When you are in a bit of trouble as a team, you find that people who know very little about how to get out of it keep popping up. If your management structure is not strong enough to cope with this, then they start listening to these people.
I suppose it could be called grasping for a solution, but from my experience it’s just people protecting their own rear ends. That’s when everything breaks down and instead of just focusing on the problem in front of you your efforts get diluted with back-biting.
Aston Martin should keep on with its factory expansion plans but, as I said above, it should get the manufacturing side running as efficiently as possible before integrating the design team into that expansion. You have to plan for the future and accept that it all can’t happen overnight, which is what I fear the team is trying to do.
It is easy for those putting the money in to understand that building up a new factory campus takes time and realise that you can’t dig the foundations at the same time as putting a roof on.
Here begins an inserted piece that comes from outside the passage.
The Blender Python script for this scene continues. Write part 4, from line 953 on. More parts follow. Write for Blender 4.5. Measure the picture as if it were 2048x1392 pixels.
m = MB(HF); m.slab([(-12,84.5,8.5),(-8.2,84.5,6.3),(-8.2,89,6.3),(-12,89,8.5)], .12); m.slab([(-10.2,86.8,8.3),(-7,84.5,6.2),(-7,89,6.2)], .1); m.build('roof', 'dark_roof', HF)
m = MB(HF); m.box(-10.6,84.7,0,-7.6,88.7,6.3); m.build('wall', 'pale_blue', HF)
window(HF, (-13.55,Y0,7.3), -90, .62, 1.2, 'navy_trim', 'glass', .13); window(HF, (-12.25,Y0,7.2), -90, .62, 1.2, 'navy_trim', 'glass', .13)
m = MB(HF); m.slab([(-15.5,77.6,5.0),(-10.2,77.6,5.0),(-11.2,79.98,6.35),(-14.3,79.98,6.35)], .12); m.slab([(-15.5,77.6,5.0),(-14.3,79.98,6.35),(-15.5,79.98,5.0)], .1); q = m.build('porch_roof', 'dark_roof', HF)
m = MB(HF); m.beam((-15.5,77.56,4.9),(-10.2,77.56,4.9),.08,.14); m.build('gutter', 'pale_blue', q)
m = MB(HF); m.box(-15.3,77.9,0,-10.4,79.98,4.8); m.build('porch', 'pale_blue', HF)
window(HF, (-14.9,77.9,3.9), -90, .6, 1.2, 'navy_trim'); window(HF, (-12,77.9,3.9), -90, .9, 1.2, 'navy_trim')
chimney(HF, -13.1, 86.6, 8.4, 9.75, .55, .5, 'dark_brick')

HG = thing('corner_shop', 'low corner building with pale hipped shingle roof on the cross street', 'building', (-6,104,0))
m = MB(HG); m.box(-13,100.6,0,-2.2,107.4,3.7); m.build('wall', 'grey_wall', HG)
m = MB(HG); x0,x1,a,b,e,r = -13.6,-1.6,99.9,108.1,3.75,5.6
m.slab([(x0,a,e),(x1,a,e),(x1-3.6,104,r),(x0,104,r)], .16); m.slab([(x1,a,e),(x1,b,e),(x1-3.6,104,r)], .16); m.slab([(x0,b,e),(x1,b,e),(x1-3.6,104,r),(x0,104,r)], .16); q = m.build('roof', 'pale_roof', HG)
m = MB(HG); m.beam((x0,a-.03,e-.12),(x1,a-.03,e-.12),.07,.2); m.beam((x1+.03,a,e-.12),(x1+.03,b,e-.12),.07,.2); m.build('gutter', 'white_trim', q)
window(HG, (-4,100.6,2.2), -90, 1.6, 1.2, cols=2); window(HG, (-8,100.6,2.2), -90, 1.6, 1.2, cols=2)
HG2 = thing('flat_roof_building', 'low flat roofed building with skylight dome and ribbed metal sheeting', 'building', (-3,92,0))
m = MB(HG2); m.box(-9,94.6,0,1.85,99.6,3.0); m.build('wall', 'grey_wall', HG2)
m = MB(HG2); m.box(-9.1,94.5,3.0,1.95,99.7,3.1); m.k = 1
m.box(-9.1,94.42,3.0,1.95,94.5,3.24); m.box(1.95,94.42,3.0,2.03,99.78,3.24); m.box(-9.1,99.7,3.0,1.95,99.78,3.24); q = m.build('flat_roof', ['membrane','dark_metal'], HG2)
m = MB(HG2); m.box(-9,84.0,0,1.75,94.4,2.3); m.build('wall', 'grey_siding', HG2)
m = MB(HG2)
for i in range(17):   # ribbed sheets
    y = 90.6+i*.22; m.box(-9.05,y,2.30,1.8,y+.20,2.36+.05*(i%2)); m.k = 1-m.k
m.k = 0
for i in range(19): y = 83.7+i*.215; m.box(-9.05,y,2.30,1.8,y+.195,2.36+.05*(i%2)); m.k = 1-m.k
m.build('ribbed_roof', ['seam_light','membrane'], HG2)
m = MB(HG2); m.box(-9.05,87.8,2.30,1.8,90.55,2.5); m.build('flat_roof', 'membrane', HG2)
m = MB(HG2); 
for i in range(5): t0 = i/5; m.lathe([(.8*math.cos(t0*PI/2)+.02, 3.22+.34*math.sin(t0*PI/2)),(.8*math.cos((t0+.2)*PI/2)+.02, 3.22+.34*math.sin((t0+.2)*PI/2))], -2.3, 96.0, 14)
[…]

But too often the evolution of a team in terms of how the design team works, the process of manufacturing and running the car blurs into one – and they are far from that. They need to be treated as completely separate entities and individually optimised, there is no one quick fix.
Lawrence Stroll talked last year of a three-to-five-year plan to get to the point where the team is fighting for wins and championship, which is a good timeline. But unfortunately, I think that’s just what he says outside the factory. Inside, I suspect the timing is expected to be much shorter.
Impatience can very quickly lead to an implosion and when that happens your good people will soon be off elsewhere to where they might just get just that little bit more respect.
Every team will go through highs and lows and Mercedes in 2022 is a typical example of that. But sticking together and understanding that you didn’t intentionally build an uncompetitive car and looking at different ways to research your problems will make you stronger in the long term.
It takes time, but more importantly it takes faith in the structure you have in place. And for that crucial ingredient it takes patience.